That's how you settle that
I thought I'd append a bit to my original post by saying I've decided to cut out the middleman and just drop a film camera into my son's hands. I bought a nice little F3 off the 'bay from some really great people, a 24mm f/2.8 from the equally nice people at KEH, and he gets the 50mm that I just never seem to use anymore. Just about any other glass he'll need he can borrow from me. I'm giving him my old domke bag, which is pretty ragged but less ragged than the one I use. (I was informed that "ragged" looked really cool.

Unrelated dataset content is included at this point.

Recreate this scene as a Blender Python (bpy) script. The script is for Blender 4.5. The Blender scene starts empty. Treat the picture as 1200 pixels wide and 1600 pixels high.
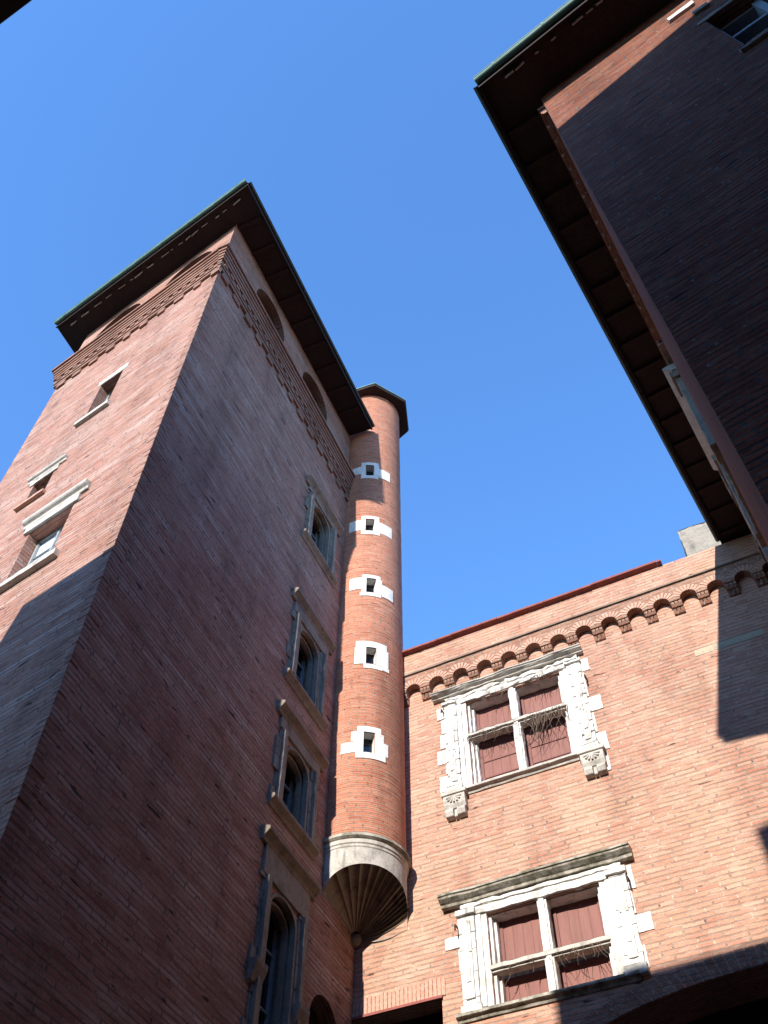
import bpy, bmesh, math, random
from mathutils import Vector, Matrix, noise
R = math.radians
random.seed(7)
scene = bpy.context.scene
COL = scene.collection

# ------------------------------------------------------------------ camera
CAM_H = 1.6
PITCH, ROLL = R(54.82), R(0.41)
up = Vector((0, -math.cos(PITCH), math.sin(PITCH)))      # camera axes: x right, y down, z forward
fw = Vector((0, math.sin(PITCH), math.cos(PITCH)))
rt = Vector((1, 0, 0))
RZ = Matrix.Rotation(ROLL, 3, 'Z')
up, fw, rt = RZ @ up, RZ @ fw, RZ @ rt
M = Matrix((rt, fw, up))                                 # camera vector -> world vector
cd = bpy.data.cameras.new('camera')
cam = bpy.data.objects.new('camera', cd); COL.objects.link(cam)
cx, cy, cz = M @ Vector((1, 0, 0)), M @ Vector((0, -1, 0)), M @ Vector((0, 0, -1))
cam.matrix_world = Matrix(((cx.x, cy.x, cz.x, 0), (cx.y, cy.y, cz.y, 0), (cx.z, cy.z, cz.z, CAM_H), (0, 0, 0, 1)))
cd.sensor_fit = 'AUTO'; cd.sensor_width = 36; cd.lens = 1521 / 1600 * 36
cd.clip_start = 0.1; cd.clip_end = 3000
scene.camera = cam

# ------------------------------------------------------------------ light
SUN_EL = 24.0
SUN_AZ = -155.0                                          # degrees clockwise from +Y
w = bpy.data.worlds.new('World'); scene.world = w; w.use_nodes = True
nt = w.node_tree
sky = nt.nodes.new('ShaderNodeTexSky'); sky.sky_type = 'NISHITA'; sky.sun_disc = False
sky.sun_elevation = R(SUN_EL); sky.sun_rotation = R(SUN_AZ % 360)
sky.altitude = 150; sky.air_density = 1.32; sky.dust_density = 0.0; sky.ozone_density = 9.6
bg = nt.nodes['Background']; bg.inputs['Strength'].default_value = 0.15
nt.links.new(sky.outputs[0], bg.inputs[0])
sl = bpy.data.lights.new('sun', 'SUN'); sl.energy = 3.0; sl.angle = R(0.53); sl.color = (1.0, 0.93, 0.84)
so = bpy.data.objects.new('sun', sl); COL.objects.link(so)
az, el = R(SUN_AZ), R(SUN_EL)
trav = -Vector((math.sin(az) * math.cos(el), math.cos(az) * math.cos(el), math.sin(el)))
so.rotation_euler = trav.to_track_quat('-Z', 'Y').to_euler()
so.location = (-10, -20, 40)
vs = scene.view_settings
vs.view_transform = 'Standard'; vs.look = 'None'; vs.exposure = 1.56; vs.gamma = 1.0
scene.cycles.max_bounces = 8

# ------------------------------------------------------------------ materials
def newmat(name):
    m = bpy.data.materials.new(name); m.use_nodes = True
    t = m.node_tree; b = t.nodes['Principled BSDF']
    return m, t, b
class N:
    """tiny node helper"""
    def __init__(s, t): s.t = t
    def n(s, typ, **kw):
        x = s.t.nodes.new(typ)
        for k, v in kw.items():
            if k.startswith('i_'):
                key = k[2:]
                key = int(key) if key.isdigit() else key.replace('_', ' ')
                x.inputs[key].default_value = v
            else: setattr(x, k, v)
        return x
    def l(s, a, b): s.t.links.new(a, b)
    def noise(s, vec, scale, detail=4, rough=.55):
        x = s.n('ShaderNodeTexNoise'); x.inputs['Scale'].default_value = scale
        x.inputs['Detail'].default_value = detail; x.inputs['Roughness'].default_value = rough
        s.l(vec, x.inputs['Vector']); return x.outputs['Fac']
    def ramp(s, fac, stops, interp='LINEAR'):
        x = s.n('ShaderNodeValToRGB'); r = x.color_ramp; r.interpolation = interp
        while len(r.elements) < len(stops): r.elements.new(.5)
        for e, (p, c) in zip(r.elements, stops):
            e.position = p; e.color = c if len(c) == 4 else (*c, 1)
        s.l(fac, x.inputs[0]); return x.outputs[0]
    def mix(s, fac, a, b, mode='MIX'):
        x = s.n('ShaderNodeMix', data_type='RGBA', blend_type=mode)
        for v, i in ((fac, 0), (a, 6), (b, 7)):
            if hasattr(v, 'is_output'): s.l(v, x.inputs[i])
            else: x.inputs[i].default_value = v if i == 0 else (*v, 1) if len(v) == 3 else v
        return x.outputs[2]
    def math(s, op, a, b=0.0, clamp=False):
        x = s.n('ShaderNodeMath', operation=op, use_clamp=clamp)
        for v, i in ((a, 0), (b, 1)):
            if hasattr(v, 'is_output'): s.l(v, x.inputs[i])
            else: x.inputs[i].default_value = v
        return x.outputs[0]
    def scale(s, vec, sx, sy, sz):
        x = s.n('ShaderNodeMapping'); x.inputs['Scale'].default_value = (sx, sy, sz)
        s.l(vec, x.inputs['Vector']); return x.outputs[0]
g = lambda v: (v, v, v)

def brick_mat(name, tones, mortar, tan, tan_lo=.52, tan_hi=.75, row=.086, width=.41, joint=.017, streak=.5, bumpd=.018, wob=.012, dark_joint=.35, dim=.72, bedc=(.20, .12, .085), bedmix=.9, gb=(.93, .88), washc=None, pits=.245, var=.72, mots=34, washlo=.56):
    m, t, b = newmat(name); h = N(t)
    uv = h.n('ShaderNodeTexCoord').outputs['UV']
    # courses wander a little
    nz = h.n('ShaderNodeTexNoise'); nz.inputs['Scale'].default_value = 1.7; nz.inputs['Detail'].default_value = 3
    h.l(uv, nz.inputs['Vector'])
    sub = h.n('ShaderNodeVectorMath', operation='SUBTRACT'); h.l(nz.outputs['Color'], sub.inputs[0]); sub.inputs[1].default_value = (.5, .5, .5)
    sc = h.n('ShaderNodeVectorMath', operation='MULTIPLY'); h.l(sub.outputs[0], sc.inputs[0]); sc.inputs[1].default_value = (wob * 4, wob * 3, 0)
    ad = h.n('ShaderNodeVectorMath', operation='ADD'); h.l(uv, ad.inputs[0]); h.l(sc.outputs[0], ad.inputs[1])
    fine = h.n('ShaderNodeTexNoise'); fine.inputs['Scale'].default_value = 14; fine.inputs['Detail'].default_value = 3
    h.l(uv, fine.inputs['Vector'])
    sub2 = h.n('ShaderNodeVectorMath', operation='SUBTRACT'); h.l(fine.outputs['Color'], sub2.inputs[0]); sub2.inputs[1].default_value = (.5, .5, .5)
    sc2 = h.n('ShaderNodeVectorMath', operation='MULTIPLY'); h.l(sub2.outputs[0], sc2.inputs[0]); sc2.inputs[1].default_value = (.05, .022, 0)
    ad2 = h.n('ShaderNodeVectorMath', operation='ADD'); h.l(ad.outputs[0], ad2.inputs[0]); h.l(sc2.outputs[0], ad2.inputs[1])
    br = h.n('ShaderNodeTexBrick', offset=.5, offset_frequency=2, squash=.7, squash_frequency=3)
    h.l(ad2.outputs[0], br.inputs['Vector'])
    for k, v in (('Scale', 1.0), ('Mortar Size', joint), ('Mortar Smooth', .25), ('Bias', 0.0), ('Brick Width', width), ('Row Height', row)):
        br.inputs[k].default_value = v
    br.inputs['Color1'].default_value = (0, 0, 0, 1); br.inputs['Color2'].default_value = (1, 1, 1, 1); br.inputs['Mortar'].default_value = (.5, .5, .5, 1)
    av = [sum(c[i] for c in tones) / len(tones) for i in range(3)]
    tones = [[(c[i] * var + av[i] * (1 - var)) * dim * (1, *gb)[i] for i in range(3)] for c in tones]; n = len(tones)
    col = h.ramp(br.outputs['Color'], [(i / (n - 1), c) for i, c in enumerate(tones)])
    # within-brick mottling
    mot = h.noise(uv, mots, 5, .75)
    col = h.mix(1.0, col, h.ramp(mot, [(.30, g(.62)), (.52, g(1)), (.75, g(1.3))]), 'MULTIPLY')
    # whole areas that were patched or repointed with paler, tan bricks
    pat = h.noise(h.scale(uv, .35, .8, 1), 1.0, 6, .62)
    pf = h.ramp(pat, [(tan_lo, g(0)), (tan_hi, g(1))])
    col = h.mix(h.math('MULTIPLY', pf, .9), col, h.mix(.5, tan, h.mix(.6, tan, col), 'MIX'))
    # mortar: pale, with the recess shadow of open joints painted dark here and there
    mj = h.noise(h.scale(uv, .9, 6, 1), 1.6, 4, .6)
    mcol = h.ramp(mj, [(.30, g(.10)), (.30 + dark_joint * .3, tuple(c * .45 for c in mortar)), (.58, mortar), (.78, tuple(min(1, c * 1.22) for c in mortar))])
    wash = h.noise(h.scale(uv, .5, 4.5, 1), 1.1, 5, .7)      # lime wash along some courses
    wf = h.ramp(wash, [(washlo, g(0)), (washlo + .22, g(1))])
    col = h.mix(h.math('MULTIPLY', wf, streak), col, washc or tuple(c * .95 for c in mortar))
    # bed joints are dark mortar with the shadow under each course in the colour, the upright joints keep their pale lime
    sx = h.n('ShaderNodeSeparateXYZ'); h.l(ad2.outputs[0], sx.inputs[0])
    fr_ = h.math('FRACT', h.math('DIVIDE', sx.outputs[1], row))
    bed = h.math('LESS_THAN', h.math('MINIMUM', fr_, h.math('SUBTRACT', 1.0, fr_)), joint / row * 1.15)
    bn = h.ramp(h.noise(h.scale(uv, 1.3, 5, 1), 2.3, 4, .65), [(.46, g(.0)), (.70, g(1))])
    bedcol = h.mix(bn, bedc, mortar)
    mcol = h.mix(h.math('MULTIPLY', bed, bedmix), mcol, bedcol)
    col = h.mix(br.outputs['Fac'], col, mcol)
    # broad soot and rain stains
    st = h.noise(h.scale(uv, 1.2, .28, 1), .9, 6, .65)
    col = h.mix(1.0, col, h.ramp(st, [(.28, g(.62)), (.5, g(.97)), (.75, g(1.12))]), 'MULTIPLY')
    # pits: few knocked-out bricks
    pit = h.noise(h.scale(uv, 2.2, 9, 1), 1.0, 2, .5)
    pfx = h.ramp(pit, [(pits, g(.25)), (pits + .04, g(1))])
    col = h.mix(1.0, col, pfx, 'MULTIPLY')
    h.l(col, b.inputs['Base Color']); b.inputs['Roughness'].default_value = .93; b.inputs['Specular IOR Level'].default_value = .2
    inv = h.math('SUBTRACT', 1.0, br.outputs['Fac'])
    hh = h.math('ADD', h.math('MULTIPLY', inv, .8), h.math('MULTIPLY', mot, .55))
    hh = h.math('ADD', hh, h.math('MULTIPLY', br.outputs['Color'], .35))
    bp = h.n('ShaderNodeBump'); bp.inputs['Strength'].default_value = .8; bp.inputs['Distance'].default_value = bumpd
    h.l(hh, bp.inputs['Height']); h.l(bp.outputs[0], b.inputs['Normal'])
    return m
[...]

Not surprising, coming from the son of a guy who never wanted to wear new shoes home from the store...) And a handful of Tri-X. He doesn't yet know this is going to happen. The family is taking a little road trip to New Mexico and he's going to find out just as we pull away from the curb.
Some of the reason for this shortcut is that I've been reading the posts here on APUG and they have reminded me that seeing and taking pictures is as much fun, and as fulfilling, as the image itself, that instant gratification can be ultimately empty. I see this as a golden opportunity to alter his nascent approach to image making. To slow him down and teach him to really see things, not just bang away when the light's green and then chimp it. To help him realize he has 36 chances to get it "right", not a thousand, and that the "wrong" one's are sometimes what he was really after if only he knew it at the time.
I had it backwards. It's not digital-to-analog, but analog-to-digital that I needed. Next year in high school photo class I imagine there will be a need for digital; I don't know if they have a darkroom, but we'll cross that bridge when we come to it. Worse case is he'll abandon film for digital and I'll inherit that F3. Poor me. Thanks for all the responses, they really helped.